GIVEN INSTRUCTION: Repeat every line of the listing below exactly, minus the pictures.

## BEGIN SUPPLIED DATA

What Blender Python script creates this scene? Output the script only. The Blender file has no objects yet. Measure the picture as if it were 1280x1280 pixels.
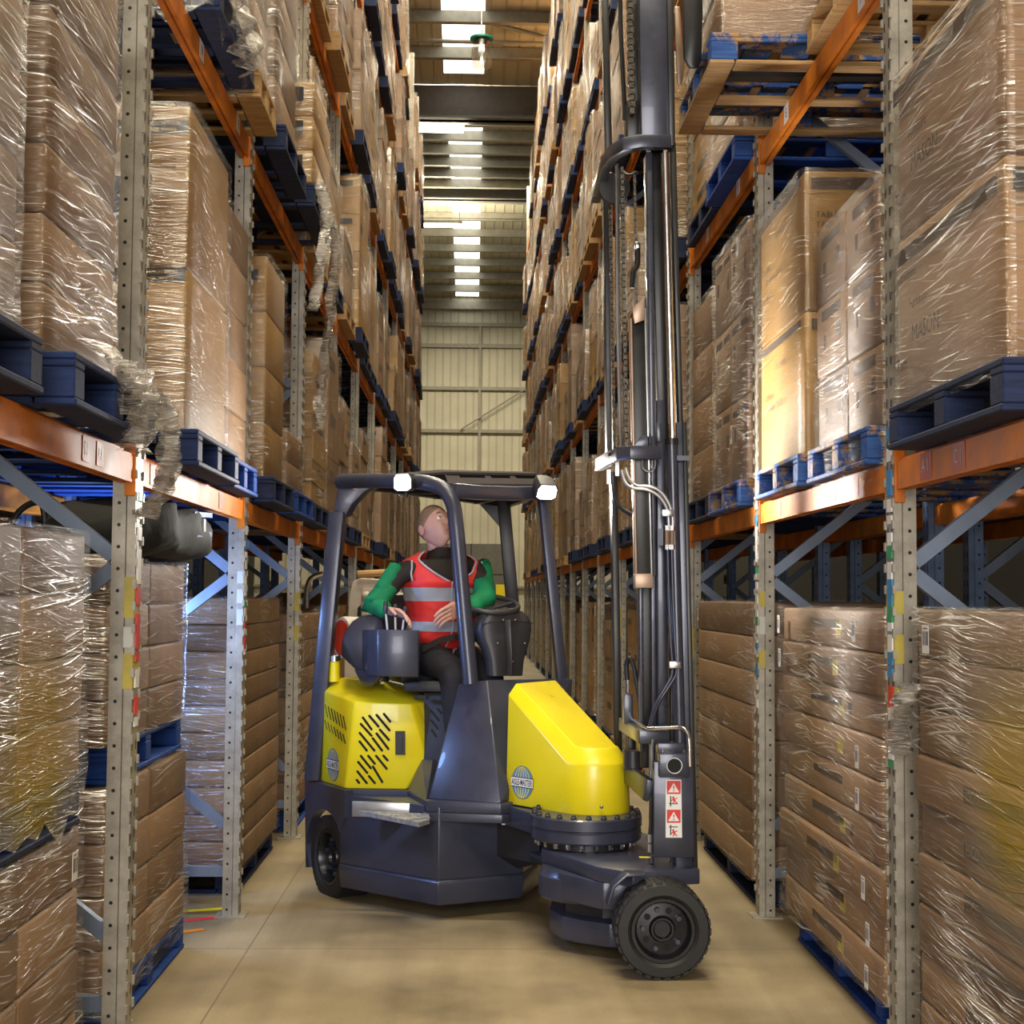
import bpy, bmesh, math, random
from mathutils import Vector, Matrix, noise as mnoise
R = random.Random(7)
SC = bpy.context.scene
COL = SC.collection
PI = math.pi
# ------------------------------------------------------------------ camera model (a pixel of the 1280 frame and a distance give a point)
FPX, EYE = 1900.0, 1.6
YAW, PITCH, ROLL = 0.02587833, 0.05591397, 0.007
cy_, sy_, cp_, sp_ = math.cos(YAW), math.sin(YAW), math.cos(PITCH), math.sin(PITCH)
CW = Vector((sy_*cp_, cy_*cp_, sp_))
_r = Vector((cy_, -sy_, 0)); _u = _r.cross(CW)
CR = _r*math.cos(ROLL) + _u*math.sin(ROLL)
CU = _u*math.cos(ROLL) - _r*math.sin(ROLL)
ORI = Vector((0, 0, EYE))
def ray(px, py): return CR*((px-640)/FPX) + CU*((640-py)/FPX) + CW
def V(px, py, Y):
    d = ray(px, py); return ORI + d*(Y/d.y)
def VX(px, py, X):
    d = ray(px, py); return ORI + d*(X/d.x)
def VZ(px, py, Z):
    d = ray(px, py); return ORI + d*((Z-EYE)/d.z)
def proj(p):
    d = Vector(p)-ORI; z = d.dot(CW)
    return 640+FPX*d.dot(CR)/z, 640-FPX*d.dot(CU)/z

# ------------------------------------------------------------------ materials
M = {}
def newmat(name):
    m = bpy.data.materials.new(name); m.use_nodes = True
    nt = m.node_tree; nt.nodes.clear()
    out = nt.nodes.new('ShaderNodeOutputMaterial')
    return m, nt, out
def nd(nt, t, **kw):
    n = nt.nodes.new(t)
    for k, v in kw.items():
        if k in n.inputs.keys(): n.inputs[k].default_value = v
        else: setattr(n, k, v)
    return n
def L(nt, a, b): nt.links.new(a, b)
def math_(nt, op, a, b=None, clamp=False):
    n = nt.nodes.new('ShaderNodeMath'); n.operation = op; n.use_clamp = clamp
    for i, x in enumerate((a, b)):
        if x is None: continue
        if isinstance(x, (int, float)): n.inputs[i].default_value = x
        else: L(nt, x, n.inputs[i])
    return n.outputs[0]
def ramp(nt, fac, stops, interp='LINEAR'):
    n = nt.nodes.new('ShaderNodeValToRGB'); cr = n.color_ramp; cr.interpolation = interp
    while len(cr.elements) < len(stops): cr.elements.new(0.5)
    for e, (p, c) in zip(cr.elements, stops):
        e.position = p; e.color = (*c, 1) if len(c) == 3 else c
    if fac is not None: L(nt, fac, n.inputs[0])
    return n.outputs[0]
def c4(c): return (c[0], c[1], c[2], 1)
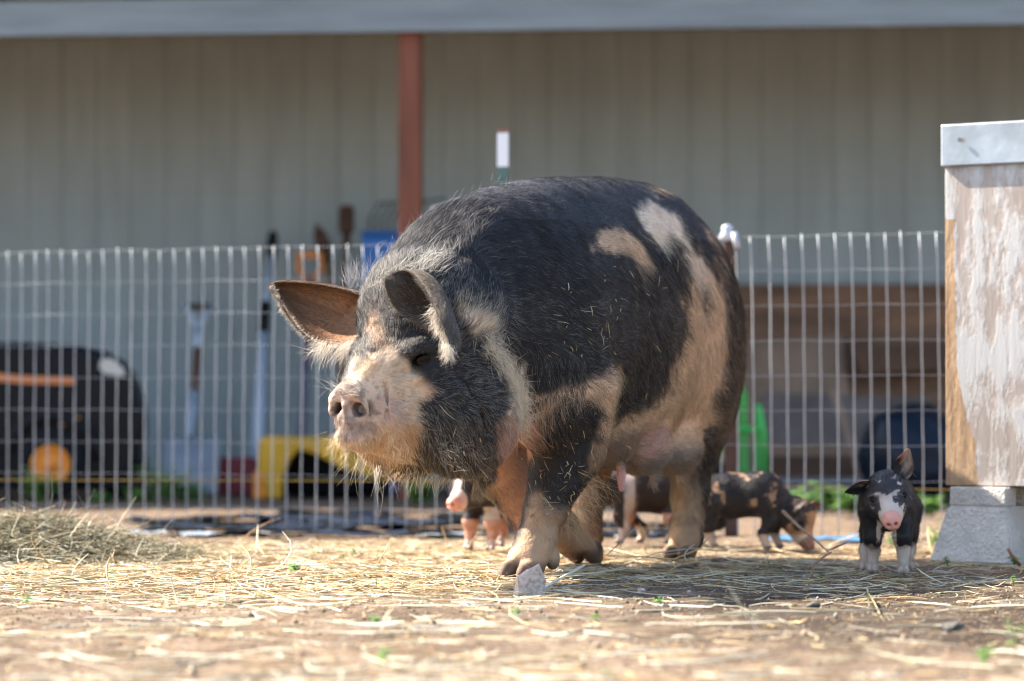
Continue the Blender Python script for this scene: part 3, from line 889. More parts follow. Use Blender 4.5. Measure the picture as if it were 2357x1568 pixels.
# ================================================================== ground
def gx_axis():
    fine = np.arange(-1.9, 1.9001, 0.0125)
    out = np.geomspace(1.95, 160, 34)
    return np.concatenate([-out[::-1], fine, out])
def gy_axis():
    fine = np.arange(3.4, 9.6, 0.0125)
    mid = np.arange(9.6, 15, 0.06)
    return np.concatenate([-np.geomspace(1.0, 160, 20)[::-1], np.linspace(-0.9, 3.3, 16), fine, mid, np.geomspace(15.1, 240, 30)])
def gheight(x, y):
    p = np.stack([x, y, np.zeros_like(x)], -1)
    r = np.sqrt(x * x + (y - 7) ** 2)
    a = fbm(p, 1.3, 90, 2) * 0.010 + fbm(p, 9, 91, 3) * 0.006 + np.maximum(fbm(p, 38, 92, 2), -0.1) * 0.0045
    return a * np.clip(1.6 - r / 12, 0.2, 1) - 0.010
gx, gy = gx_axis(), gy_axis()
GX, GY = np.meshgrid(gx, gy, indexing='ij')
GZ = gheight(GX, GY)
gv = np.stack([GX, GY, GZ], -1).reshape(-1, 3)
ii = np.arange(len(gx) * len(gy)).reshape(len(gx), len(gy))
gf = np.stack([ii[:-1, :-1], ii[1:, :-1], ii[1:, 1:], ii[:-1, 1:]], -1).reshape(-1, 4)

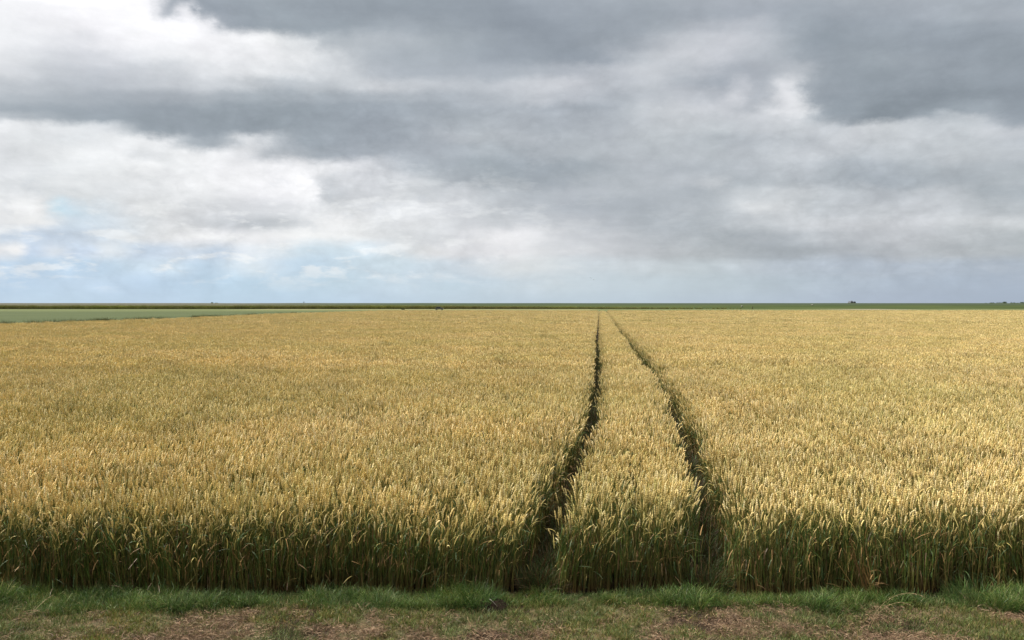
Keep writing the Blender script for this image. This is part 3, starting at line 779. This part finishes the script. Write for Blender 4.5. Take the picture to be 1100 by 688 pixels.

## END SUPPLIED DATA

CORRECT RESPONSE:
What Blender Python script creates this scene? Output the script only. The Blender file has no objects yet. Measure the picture as if it were 1280x1280 pixels.
import bpy, bmesh, math, random
from mathutils import Vector, Matrix, noise as mnoise
R = random.Random(7)
SC = bpy.context.scene
COL = SC.collection
PI = math.pi
# ------------------------------------------------------------------ camera model (a pixel of the 1280 frame and a distance give a point)
FPX, EYE = 1900.0, 1.6
YAW, PITCH, ROLL = 0.02587833, 0.05591397, 0.007
cy_, sy_, cp_, sp_ = math.cos(YAW), math.sin(YAW), math.cos(PITCH), math.sin(PITCH)
CW = Vector((sy_*cp_, cy_*cp_, sp_))
_r = Vector((cy_, -sy_, 0)); _u = _r.cross(CW)
CR = _r*math.cos(ROLL) + _u*math.sin(ROLL)
CU = _u*math.cos(ROLL) - _r*math.sin(ROLL)
ORI = Vector((0, 0, EYE))
def ray(px, py): return CR*((px-640)/FPX) + CU*((640-py)/FPX) + CW
def V(px, py, Y):
    d = ray(px, py); return ORI + d*(Y/d.y)
def VX(px, py, X):
    d = ray(px, py); return ORI + d*(X/d.x)
def VZ(px, py, Z):
    d = ray(px, py); return ORI + d*((Z-EYE)/d.z)
def proj(p):
    d = Vector(p)-ORI; z = d.dot(CW)
    return 640+FPX*d.dot(CR)/z, 640-FPX*d.dot(CU)/z

# ------------------------------------------------------------------ materials
M = {}
def newmat(name):
    m = bpy.data.materials.new(name); m.use_nodes = True
    nt = m.node_tree; nt.nodes.clear()
    out = nt.nodes.new('ShaderNodeOutputMaterial')
    return m, nt, out
def nd(nt, t, **kw):
    n = nt.nodes.new(t)
    for k, v in kw.items():
        if k in n.inputs.keys(): n.inputs[k].default_value = v
        else: setattr(n, k, v)
    return n
def L(nt, a, b): nt.links.new(a, b)
def math_(nt, op, a, b=None, clamp=False):
    n = nt.nodes.new('ShaderNodeMath'); n.operation = op; n.use_clamp = clamp
    for i, x in enumerate((a, b)):
        if x is None: continue
        if isinstance(x, (int, float)): n.inputs[i].default_value = x
        else: L(nt, x, n.inputs[i])
    return n.outputs[0]
def ramp(nt, fac, stops, interp='LINEAR'):
    n = nt.nodes.new('ShaderNodeValToRGB'); cr = n.color_ramp; cr.interpolation = interp
    while len(cr.elements) < len(stops): cr.elements.new(0.5)
    for e, (p, c) in zip(cr.elements, stops):
        e.position = p; e.color = (*c, 1) if len(c) == 3 else c
    if fac is not None: L(nt, fac, n.inputs[0])
    return n.outputs[0]
def c4(c): return (c[0], c[1], c[2], 1)
Continue the Blender Python script for this scene: part 3, from line 889. More parts follow. Use Blender 4.5. Measure the picture as if it were 2357x1568 pixels.
# ================================================================== ground
def gx_axis():
    fine = np.arange(-1.9, 1.9001, 0.0125)
    out = np.geomspace(1.95, 160, 34)
    return np.concatenate([-out[::-1], fine, out])
def gy_axis():
    fine = np.arange(3.4, 9.6, 0.0125)
    mid = np.arange(9.6, 15, 0.06)
    return np.concatenate([-np.geomspace(1.0, 160, 20)[::-1], np.linspace(-0.9, 3.3, 16), fine, mid, np.geomspace(15.1, 240, 30)])
def gheight(x, y):
    p = np.stack([x, y, np.zeros_like(x)], -1)
    r = np.sqrt(x * x + (y - 7) ** 2)
    a = fbm(p, 1.3, 90, 2) * 0.010 + fbm(p, 9, 91, 3) * 0.006 + np.maximum(fbm(p, 38, 92, 2), -0.1) * 0.0045
    return a * np.clip(1.6 - r / 12, 0.2, 1) - 0.010
gx, gy = gx_axis(), gy_axis()
GX, GY = np.meshgrid(gx, gy, indexing='ij')
GZ = gheight(GX, GY)
gv = np.stack([GX, GY, GZ], -1).reshape(-1, 3)
ii = np.arange(len(gx) * len(gy)).reshape(len(gx), len(gy))
gf = np.stack([ii[:-1, :-1], ii[1:, :-1], ii[1:, 1:], ii[:-1, 1:]], -1).reshape(-1, 4)

Keep writing the Blender script for this image. This is part 3, starting at line 779. This part finishes the script. Write for Blender 4.5. Take the picture to be 1100 by 688 pixels.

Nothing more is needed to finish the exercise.